Às vezes precisamos de permitir-nos instantes de consolo, de colo - seja qual for o aspecto que isso tenha para cada um de nós. E nem sempre o bebé se acalma à primeira tentativa. É preciso paciência. E bom ouvido.
Neste gesto, estamos a relembrar-nos de que somos humanos, e não super-heróis. O desafio aqui poderá ser dosear a coisa, de forma a não cair para dentro da toca do tal roedor. Talvez seja importante que seja um processo consciente. Que decidamos que iremos dar-nos este espaço. Que conversemos connosco, num espaço de compaixão, e não de crítica.
Nesta conversa connosco, podemos acordar quanto tempo iremos ficar aqui, qual é o objectivo, e o que vem a seguir.
Poderia soar algo como "Ok, hoje vou deixar-me ficar de pijama, comer cereais e ler todo o dia. Mas amanhã tomo um duche, visto as calças que melhor abonam os meus atributos, visto a máscara das flores e vou buscar pão pela manhã. Porque é isto que eu preciso, e é isto que eu quero").

E podemos olhar para as coisas pequenas, porque às vezes faz falta. Atenta nisto, coração.

Inspiro fundo. E neste gesto, reparo nos pulmões limpos. Sem dor, sem desconforto. Saudáveis.
Estico os braços e espreguiço-me, porque quero. Porque posso. Reparo nas rugas dos nós dos dedos. Faço uma festa no meu pé. Já me disseram que tenho uns pés bonitos, e é verdade.
Posso pôr a mão no peito e sentir o coração a bater. Recordar-me do trabalho que o meu corpo tem, a cada segundo que passa, para me manter viva e a funcionar. Sem que eu tenha de fazer nada.
Olho em volta e reparo. Na casa segura, no espaço que me contém, no amor que me sustenta. Nas formas que tenho de me abraçar - comendo de forma saudável; fazendo uma caminhada; lendo; ouvindo música; fazendo uma surpresa àquele amigo, à distância; confortando alguém.
Comigo resulta também ir para a terra, plantar, criar e nutrir; resulta escrever, meditar. Resulta sorrir quando o sol me bate na cara, parar para reparar na cor daquela flor que brotou hoje.
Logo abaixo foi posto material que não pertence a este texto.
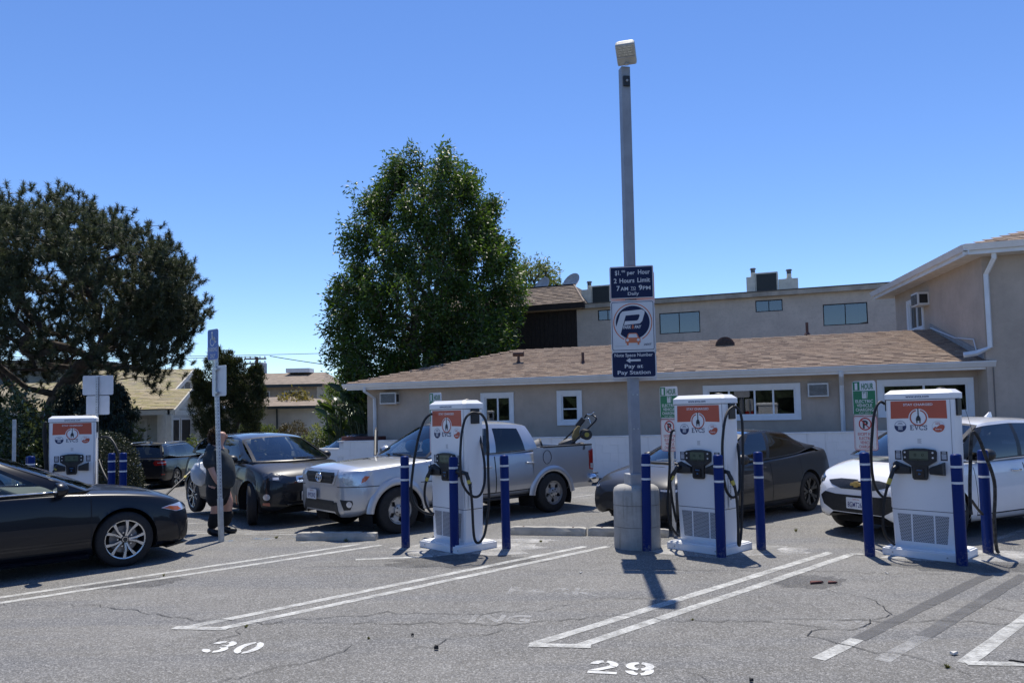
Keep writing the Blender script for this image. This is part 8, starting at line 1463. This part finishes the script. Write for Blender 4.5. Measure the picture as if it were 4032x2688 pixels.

Preciso de momentos sem pensar, mas também preciso de momentos em que me centro em mim, em que alinho as asas. Presente no aqui e no agora, que não me afogue em preocupações. Trata-se não de negar, mas de aceitar e pegar na realidade em pedaços comportáveis.
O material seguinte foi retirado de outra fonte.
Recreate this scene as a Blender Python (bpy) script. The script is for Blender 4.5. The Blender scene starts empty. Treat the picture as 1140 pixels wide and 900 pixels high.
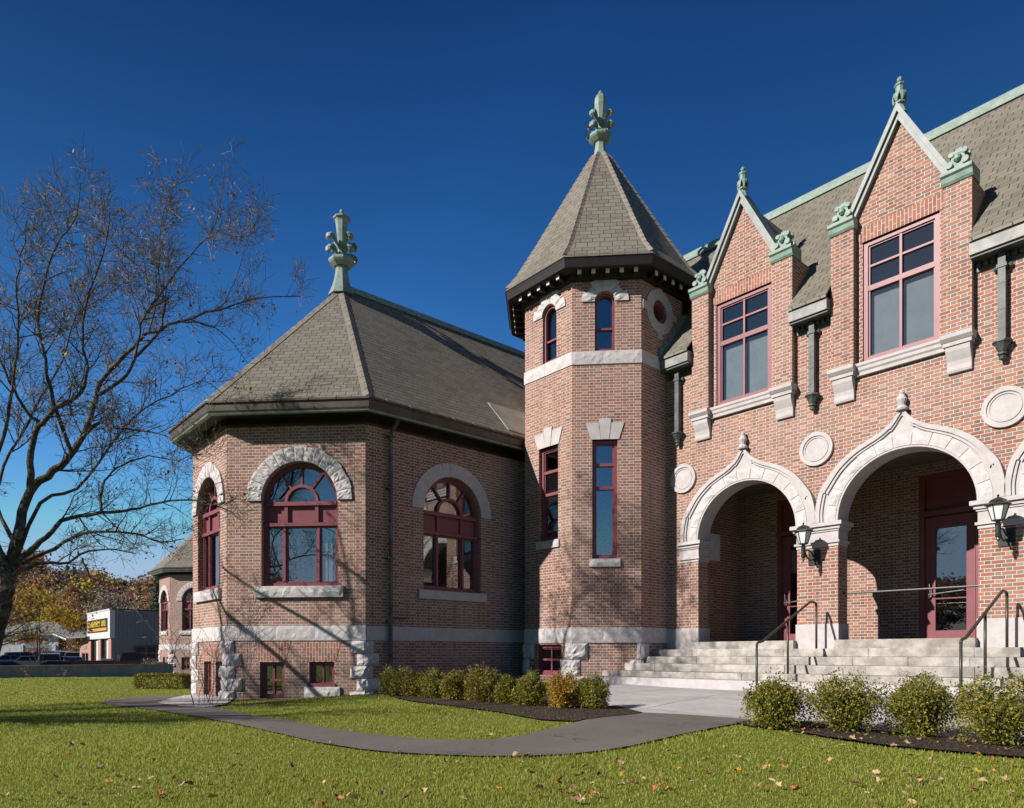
import bpy, bmesh, math, random
import numpy as np
from mathutils import Vector, Matrix
from mathutils.geometry import tessellate_polygon

random.seed(7); RNG = np.random.default_rng(11)
SC = bpy.context.scene; COL = SC.collection
R_ = math.radians

# ------------------------------------------------------------------ camera
CX, SX = .6452, .7640                     # view direction = (-SX, CX), right = (CX, SX)
EYE = 1.0
cam = bpy.data.cameras.new('camera'); camo = bpy.data.objects.new('camera', cam); COL.objects.link(camo)
camo.location = (0, 0, EYE); camo.rotation_euler = (R_(90), 0, math.atan2(SX, CX))
cam.sensor_width = 36; cam.lens = 36 * 785.2 / 1140
cam.shift_x = 25 / 1140; cam.shift_y = 279 / 1140
cam.clip_start = .1; cam.clip_end = 6000
SC.camera = camo

# ------------------------------------------------------------------ world and sun
LX, LY, LZ = .28, 1.0, -1.0385 * math.tan(R_(30.0))   # the way the light travels
w = bpy.data.worlds.new('World'); SC.world = w; w.use_nodes = True
nt = w.node_tree; bg = nt.nodes['Background']
sky = nt.nodes.new('ShaderNodeTexSky'); sky.sky_type = 'NISHITA'; sky.sun_disc = False
sky.sun_elevation = R_(30); sky.sun_rotation = math.atan2(-LX, -LY)
sky.altitude = 300; sky.air_density = 1.0; sky.dust_density = .2; sky.ozone_density = 3.0
# a polarised, contrasty autumn sky: own gamma per channel, darker overhead and away from the sun
def wm(op, x, y=None):
    o = nt.nodes.new('ShaderNodeMath'); o.operation = op
    for q, v in zip(o.inputs, (x, y)):
        if v is None: continue
        if isinstance(v, bpy.types.NodeSocket): nt.links.new(v, q)
        else: q.default_value = v
    return o.outputs[0]
tcw = nt.nodes.new('ShaderNodeTexCoord'); sxw = nt.nodes.new('ShaderNodeSeparateXYZ'); nt.links.new(tcw.outputs['Generated'], sxw.inputs[0])
dtw = nt.nodes.new('ShaderNodeVectorMath'); dtw.operation = 'DOT_PRODUCT'; nt.links.new(tcw.outputs['Generated'], dtw.inputs[0]); dtw.inputs[1].default_value = Vector((-LX, -LY, -LZ)).normalized()
fac = wm('MULTIPLY', wm('MAXIMUM', wm('SUBTRACT', 1.42, wm('MULTIPLY', sxw.outputs[2], 1.36)), .22), wm('SUBTRACT', 1.0, wm('MULTIPLY', wm('MAXIMUM', wm('MULTIPLY', dtw.outputs['Value'], -1.0), 0.0), .8)))
fac = wm('MULTIPLY', fac, wm('SUBTRACT', 1.0, wm('MULTIPLY', wm('MAXIMUM', dtw.outputs['Value'], 0.0), .7)))
sp_ = nt.nodes.new('ShaderNodeSeparateColor'); cb_ = nt.nodes.new('ShaderNodeCombineColor'); nt.links.new(sky.outputs[0], sp_.inputs[0])
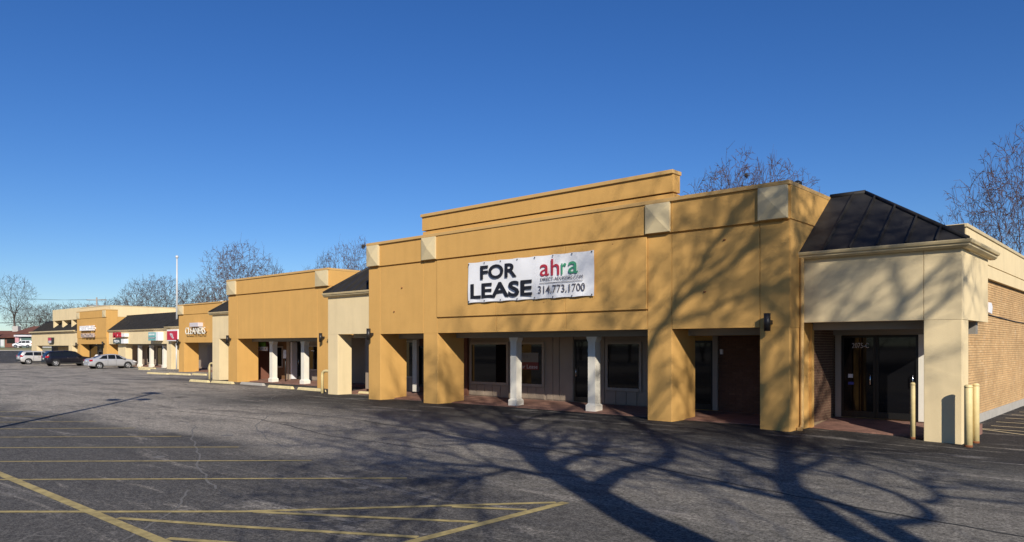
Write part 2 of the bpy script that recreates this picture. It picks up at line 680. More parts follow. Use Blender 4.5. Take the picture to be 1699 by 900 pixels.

Há abraços que pude continuar a dar - e que abençoada que sou por isso! Não são a totalidade dos abraços que quero dar, é certo. Mas encontro-me num momento - posso não saber quanto irá durar, mas sei que é temporário. E sei que quando puder voltar a abrir os braços, irei vingar-me com gargalhadas e lágrimas todas misturadas num rebuliço.
[quero também acrescentar que, ainda antes de começar este ano, já a vida me tinha tirado outros abraços. esses, para todo o sempre. pelo que, como podem imaginar, este não foi sequer o pior ano da minha vida, embora esteja a esforçar-se. ainda assim, antes disso acumulei uma bolha de abraços e de amor que me alimentam, que me alimentarão para sempre. que me recordam que sou filha de boa gente, e que carrego isso comigo nos meus gestos. há muitos abraços por distribuir. ensinaram-me bem.]
Tenho tanta sorte que, por vezes, continuo a adormecer em braços que me fazem sentir segura. Que verdadeiramente me seguram, de tal forma que a sua energia fica em mim, mesmo depois de partirem.
Alguns de nós não têm isto, neste momento. Mas quando me adormeço a mim, recordo-me mais uma vez: sou capaz de me manter segura - tal como o meu corpo, que respira e bate e continua por mim. E se a cabeça não quer parar, eu tento que ela oiça o bater do coração, a respiração e o aperto das minhas mãos no peito, a aconchegá-lo. Tento voltar ao instante que é o aqui e o agora, e alimentar-me do calor dos lençóis, da textura macia da almofada e do consolo do ciclo que se repete, de um sol que se segue a uma lua, aconteça o que acontecer (e ainda que eu nem sempre consiga vê-los, ou entender).

E se nada disto funcionar, talvez haja uma música, um livro ou um doce para o bebé que chora cá dentro. E amanhã tentamos outra vez. Porque um dia destes, o sol há de estar à nossa espera na linha do horizonte. Mas até lá, ele vai aparecendo para nos visitar à janela.